“C’era una volta le Monachelle…” così
l’incipit di un mio pensiero su questa chiesetta oggi restaurata. Nel
virgolettato tutta la doratura delle belle favole, incrostata sui muri
scalcinati.
Raccontava i rintocchi di una sola campana,
così animosa di domenica; i pavimenti, già da allora gibbosi, dove grandi e
piccoli si inciampava; la volta del tetto troppo alta a chi, come me,
raggiungeva poco più del metro di altezza; nicchie e statue soffuse di una luce
soffice, un raggio a volte s’infiltrava deciso e si faceva nuvola nella penombra;
un profumo di vecchio e di buono; all’ esterno i gradini erano consumati dai
più anziani, seduti ogni pomeriggio come in anfiteatro.

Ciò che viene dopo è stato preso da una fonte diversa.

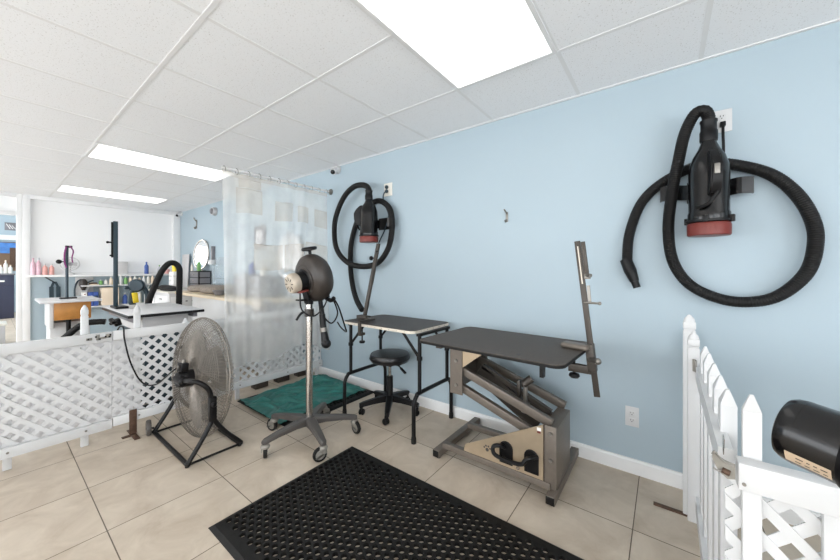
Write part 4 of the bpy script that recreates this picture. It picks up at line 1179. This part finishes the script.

Dopo i cinquanta, l’infanzia comincia ad
avere l’atmosfera sbiadita della favola ed è bello sapere che le Monachelle
sono state lo sfondo comune di favole come la mia.
Mi fa male che quella chiesina non dica
nulla al giovane che le passa accanto. Lui certo non ne ha colpa, non ha
ricevuto in dono la mia stessa nostalgia.
È lei, la nostalgia, che continua a fecondare
la bellezza di un luogo. E se c’è lei, nessun tramonto riuscirà a trovarlo.